Débutants de Raymond CARVER
Publié le 26 Février 2018
Débutants est un recueil de nouvelles magnifiques et douloureuses.
Les personnages sont des gens paumés, alcooliques, un peu perdus, un peu tout ça et souvent rien du tout, du moins à leurs yeux.
Tout est possible et le pire arrive parfois. Les nouvelles sont pleines de tension, de violence contenue et sont désespérantes presque tout le temps. Toutefois, même si il faut vraiment avoir le moral pour les lire, elles sont superbement écrites. Peu de mots pour mettre en place un lieu, un personnage, tout y est avec presque rien. Chaque nouvelle est tendue à l'extrême. Les plus longues sont les plus éprouvantes, comme celle qui donne son nom à ce recueil "Débutants". Jusqu'à la fin de cette nouvelle, on se demande ce qu'il va se passer car tout est prêt à être brisé à tout moment. Les personnages ne sont jamais à leur avantage. Par exemple, le cardiologue qui invite ses amis à boire, est déprimé, pleurnichard et vantard. Il retient l'intérêt de ses amis parce qu'il a des histoires à raconter, des histoires de malades dont il s'occupe. C'est l'occasion pour lui de se mettre en avant, de montrer qu'il est fort, attentionné, compréhensif ... Tout ce qu'il n'est pas dans la vraie vie.

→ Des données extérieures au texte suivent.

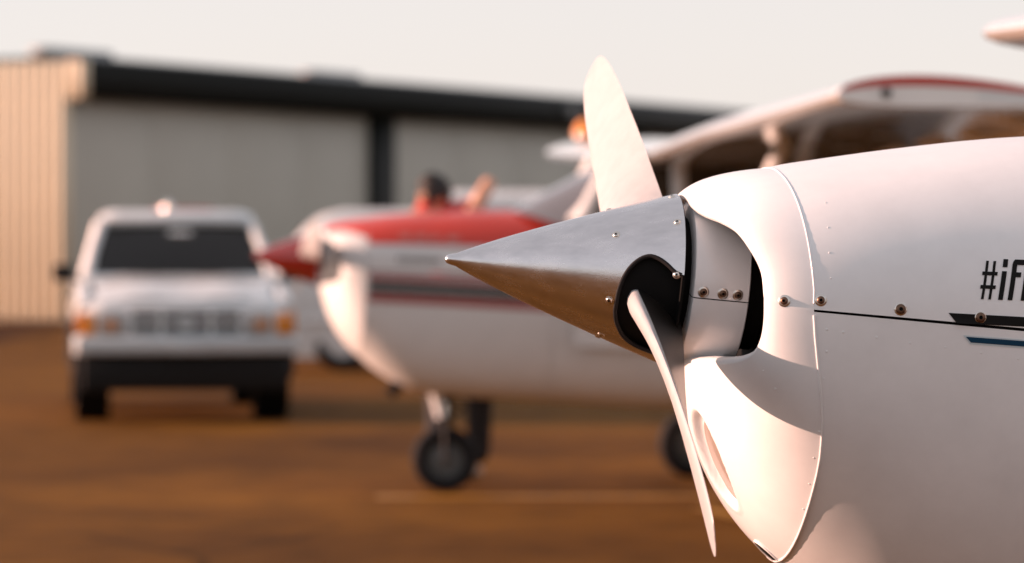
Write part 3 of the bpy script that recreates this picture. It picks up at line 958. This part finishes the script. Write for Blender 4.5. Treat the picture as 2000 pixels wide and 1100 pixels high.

Raymond Carver est mort à cinquante ans, alors qu'il avait réussi à se sortir de son alcoolisme et être reconnu comme écrivain. C'est Gordon Lish qui lui a permis d'être édité et de travailler dans une université américaine. Or le prix à payer par Carver a été très élevé. Lish "retravaillait" systématiquement les nouvelles de Carver, sans aucun état d'âme pour l'écrivain : coupures, réduction de moitié de la longueur des nouvelles, changements de noms, de titres, etc... un véritable supplice pour Carver.
A la fin de ce recueil de nouvelles, est publiée une lettre de Carver à Lish suppliant celui-ci de ne pas faire paraître ses nouvelles après "tout le travail accompli" par Lish. Cette lettre est véritablement poignante : Carver est désespéré et reconnaissant à Lish de tout ce qu'il a fait pour lui, mais certaines nouvelles sont déjà parues dans des journaux et c'est une honte pour Carver si jamais on s'aperçoit de ces changements qu'il n'approuve pas du tout bien évidemment.
J'avais lu les mêmes nouvelles il y a presque trente ans, éberluée par l'écriture de Carver mais moins sensible à la cruauté de ces nouvelles. En réalité, j'avais lu la version expurgée par Lish et en effet, en réduisant la plupart de ces nouvelles à leur moitié, le supplice était moins douloureux. Elles étaient édulcorées en quelque sorte.
Elles réapparaissent dans leur intégralité bien après le décès de Carver, extrêmement malheureux de n'avoir pu de son vivant les voir éditées ainsi.
Il en reste une littérature brillante et forte, intensément humaine.